Showing posts with label 2013. Show all posts
Showing posts with label 2013. Show all posts

Wednesday, January 16, 2013

Resonance Of Commander Gog








The latest from Obama is hard core sounding like, his mate Bibi and all of the cronies are building up for the revelation of a staged Gog v' Magog setting. Are we in for a political showdown that is due to be pretty near?


Haaretz.com:



Likud stalwarts and their colleagues in the Israeli media are up in arms on Tuesday in the wake of Jeffrey Goldberg’s report on U.S. President Barack Obama’s critical remarks about Prime Minister Binyamin Netanyahu. “He’s intervening in our elections,” Bibi champions protest, a complaint which, no pun intended, is a classic case of the pot calling the kettle black.

Obama is the second president who stands accused of meddling in the Israeli vote. The first was Shimon Peres. Ironically, the remarks of both presidents were made a while ago – Obama’s last month, when Netanyahu announced the construction at E-1 near Ma'ale Adumim and Peres’ in an interview to the New York Times conducted a full six months ago. In both cases, therefore, it’s the timing of the publication, rather than their original intent, that gives rise to the accusations of interference.

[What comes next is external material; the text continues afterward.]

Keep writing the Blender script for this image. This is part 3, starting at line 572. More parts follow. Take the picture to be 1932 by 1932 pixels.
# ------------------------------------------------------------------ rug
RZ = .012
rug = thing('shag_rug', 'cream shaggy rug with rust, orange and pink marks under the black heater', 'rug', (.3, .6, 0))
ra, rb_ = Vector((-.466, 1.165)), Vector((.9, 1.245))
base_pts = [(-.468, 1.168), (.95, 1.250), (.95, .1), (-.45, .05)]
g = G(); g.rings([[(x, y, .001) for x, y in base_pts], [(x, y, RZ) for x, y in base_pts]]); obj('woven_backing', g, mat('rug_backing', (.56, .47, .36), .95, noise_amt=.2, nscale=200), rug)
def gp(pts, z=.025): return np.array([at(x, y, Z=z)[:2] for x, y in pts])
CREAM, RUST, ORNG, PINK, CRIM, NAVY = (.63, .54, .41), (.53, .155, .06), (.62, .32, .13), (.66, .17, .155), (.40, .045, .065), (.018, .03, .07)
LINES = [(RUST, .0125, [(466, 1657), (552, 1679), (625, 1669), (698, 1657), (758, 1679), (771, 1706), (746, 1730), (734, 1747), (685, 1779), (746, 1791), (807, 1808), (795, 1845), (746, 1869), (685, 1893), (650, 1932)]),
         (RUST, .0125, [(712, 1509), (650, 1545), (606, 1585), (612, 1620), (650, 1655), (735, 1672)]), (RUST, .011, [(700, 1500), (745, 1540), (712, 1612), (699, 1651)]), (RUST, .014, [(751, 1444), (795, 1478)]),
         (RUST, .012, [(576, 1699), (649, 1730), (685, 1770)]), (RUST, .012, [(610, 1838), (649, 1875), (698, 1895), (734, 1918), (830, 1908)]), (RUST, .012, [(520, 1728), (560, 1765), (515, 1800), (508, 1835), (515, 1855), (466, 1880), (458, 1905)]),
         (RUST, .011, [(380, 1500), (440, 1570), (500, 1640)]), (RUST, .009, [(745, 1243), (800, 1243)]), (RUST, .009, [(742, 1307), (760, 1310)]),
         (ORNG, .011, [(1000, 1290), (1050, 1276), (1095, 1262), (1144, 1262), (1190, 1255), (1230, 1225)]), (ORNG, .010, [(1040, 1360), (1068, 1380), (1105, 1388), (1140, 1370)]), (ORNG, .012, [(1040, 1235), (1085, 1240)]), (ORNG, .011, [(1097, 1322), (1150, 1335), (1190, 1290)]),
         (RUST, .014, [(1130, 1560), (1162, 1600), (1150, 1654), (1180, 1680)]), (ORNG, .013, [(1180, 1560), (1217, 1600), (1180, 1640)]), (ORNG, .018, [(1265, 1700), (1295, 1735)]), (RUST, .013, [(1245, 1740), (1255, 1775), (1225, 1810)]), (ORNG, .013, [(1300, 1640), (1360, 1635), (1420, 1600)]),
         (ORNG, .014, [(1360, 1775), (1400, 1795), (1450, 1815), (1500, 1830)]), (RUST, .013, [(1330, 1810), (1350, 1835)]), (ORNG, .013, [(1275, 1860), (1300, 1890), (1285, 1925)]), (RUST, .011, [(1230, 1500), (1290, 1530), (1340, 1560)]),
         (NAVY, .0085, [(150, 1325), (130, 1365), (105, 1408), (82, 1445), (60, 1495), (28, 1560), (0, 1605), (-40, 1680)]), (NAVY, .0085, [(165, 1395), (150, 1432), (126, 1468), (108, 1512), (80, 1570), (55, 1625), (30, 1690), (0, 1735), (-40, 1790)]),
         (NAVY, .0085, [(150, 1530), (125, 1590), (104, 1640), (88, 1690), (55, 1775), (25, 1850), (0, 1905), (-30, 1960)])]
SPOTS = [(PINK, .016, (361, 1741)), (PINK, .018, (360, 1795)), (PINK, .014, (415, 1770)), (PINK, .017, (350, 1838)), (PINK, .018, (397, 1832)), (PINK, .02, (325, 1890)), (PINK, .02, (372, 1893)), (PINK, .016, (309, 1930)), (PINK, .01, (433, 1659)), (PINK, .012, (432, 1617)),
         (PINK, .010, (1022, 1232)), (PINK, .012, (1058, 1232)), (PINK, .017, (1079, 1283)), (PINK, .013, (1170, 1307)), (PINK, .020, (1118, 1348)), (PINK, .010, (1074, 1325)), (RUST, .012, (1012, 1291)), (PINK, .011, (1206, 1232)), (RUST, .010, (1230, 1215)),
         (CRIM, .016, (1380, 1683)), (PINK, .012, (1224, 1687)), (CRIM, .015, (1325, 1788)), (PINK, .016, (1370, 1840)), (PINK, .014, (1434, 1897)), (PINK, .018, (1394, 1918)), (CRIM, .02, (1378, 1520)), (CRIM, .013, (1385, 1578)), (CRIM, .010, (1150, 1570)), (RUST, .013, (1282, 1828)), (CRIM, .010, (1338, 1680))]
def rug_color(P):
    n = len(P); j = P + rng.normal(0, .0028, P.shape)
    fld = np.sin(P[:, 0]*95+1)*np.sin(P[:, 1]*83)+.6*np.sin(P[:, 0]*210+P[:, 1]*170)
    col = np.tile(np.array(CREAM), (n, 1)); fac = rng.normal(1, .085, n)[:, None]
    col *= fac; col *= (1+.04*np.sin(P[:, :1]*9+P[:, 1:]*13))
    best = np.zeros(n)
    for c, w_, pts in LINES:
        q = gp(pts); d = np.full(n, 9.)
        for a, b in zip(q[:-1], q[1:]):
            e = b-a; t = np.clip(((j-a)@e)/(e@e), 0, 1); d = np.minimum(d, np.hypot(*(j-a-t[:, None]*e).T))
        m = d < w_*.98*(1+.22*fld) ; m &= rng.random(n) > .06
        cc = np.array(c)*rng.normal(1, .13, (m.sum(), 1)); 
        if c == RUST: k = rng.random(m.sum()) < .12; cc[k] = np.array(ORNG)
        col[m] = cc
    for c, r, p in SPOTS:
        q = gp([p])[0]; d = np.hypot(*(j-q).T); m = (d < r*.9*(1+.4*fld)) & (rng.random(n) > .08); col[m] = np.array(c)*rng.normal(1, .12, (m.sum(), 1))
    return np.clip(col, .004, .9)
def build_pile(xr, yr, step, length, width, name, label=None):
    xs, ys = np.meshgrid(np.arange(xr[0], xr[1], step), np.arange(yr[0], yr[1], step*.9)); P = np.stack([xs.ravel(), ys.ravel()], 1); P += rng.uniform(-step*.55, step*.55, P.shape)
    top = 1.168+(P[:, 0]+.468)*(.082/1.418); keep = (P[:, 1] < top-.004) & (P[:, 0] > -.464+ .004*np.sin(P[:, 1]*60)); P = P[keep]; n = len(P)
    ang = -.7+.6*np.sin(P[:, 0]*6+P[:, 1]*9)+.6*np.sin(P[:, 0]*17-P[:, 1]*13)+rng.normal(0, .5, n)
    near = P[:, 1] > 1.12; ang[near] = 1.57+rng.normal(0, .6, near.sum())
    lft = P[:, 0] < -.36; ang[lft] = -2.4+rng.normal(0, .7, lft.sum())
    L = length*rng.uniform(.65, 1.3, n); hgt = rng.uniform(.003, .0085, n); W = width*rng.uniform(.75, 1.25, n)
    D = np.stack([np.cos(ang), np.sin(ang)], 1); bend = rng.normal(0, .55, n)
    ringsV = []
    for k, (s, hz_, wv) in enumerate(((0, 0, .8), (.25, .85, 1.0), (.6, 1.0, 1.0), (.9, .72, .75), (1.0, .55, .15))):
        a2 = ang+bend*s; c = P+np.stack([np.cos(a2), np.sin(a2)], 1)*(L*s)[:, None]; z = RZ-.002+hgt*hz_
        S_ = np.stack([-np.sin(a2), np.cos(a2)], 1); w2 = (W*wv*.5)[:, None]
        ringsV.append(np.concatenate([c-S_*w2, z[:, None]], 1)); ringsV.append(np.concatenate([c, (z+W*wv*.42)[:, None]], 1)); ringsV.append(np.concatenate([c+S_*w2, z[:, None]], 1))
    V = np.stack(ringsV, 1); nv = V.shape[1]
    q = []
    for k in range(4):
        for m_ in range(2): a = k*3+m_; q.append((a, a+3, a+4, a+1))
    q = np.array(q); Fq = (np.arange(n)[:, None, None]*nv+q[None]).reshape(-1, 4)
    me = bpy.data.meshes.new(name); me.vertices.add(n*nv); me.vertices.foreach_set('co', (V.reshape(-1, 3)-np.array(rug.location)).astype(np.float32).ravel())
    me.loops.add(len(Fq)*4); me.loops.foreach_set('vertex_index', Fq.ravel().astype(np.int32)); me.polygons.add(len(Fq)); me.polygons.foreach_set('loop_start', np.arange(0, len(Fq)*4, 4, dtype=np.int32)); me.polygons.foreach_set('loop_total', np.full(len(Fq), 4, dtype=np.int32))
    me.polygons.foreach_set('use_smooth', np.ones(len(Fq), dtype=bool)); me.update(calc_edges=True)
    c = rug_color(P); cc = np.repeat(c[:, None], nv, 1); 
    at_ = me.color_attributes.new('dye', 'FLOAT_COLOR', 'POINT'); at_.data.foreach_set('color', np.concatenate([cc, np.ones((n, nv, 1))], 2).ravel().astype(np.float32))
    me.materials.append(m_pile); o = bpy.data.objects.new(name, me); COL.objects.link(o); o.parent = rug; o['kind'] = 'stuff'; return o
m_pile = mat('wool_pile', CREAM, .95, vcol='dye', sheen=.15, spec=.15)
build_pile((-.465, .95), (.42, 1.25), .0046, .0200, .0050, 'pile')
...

In their essence, the messages of both presidents are identical: there is only one solution, and it is the two-state solution; the government’s settlement policies are undermining any chance of achieving it; Israel risks alienating world public opinion and facing “near total isolation”, as Obama reportedly said, if it continues on its current path; and Netanyahu has disappointed those who believed (probably just Peres) that he had the courage and the wisdom to change the destructive direction in which Israel is headed.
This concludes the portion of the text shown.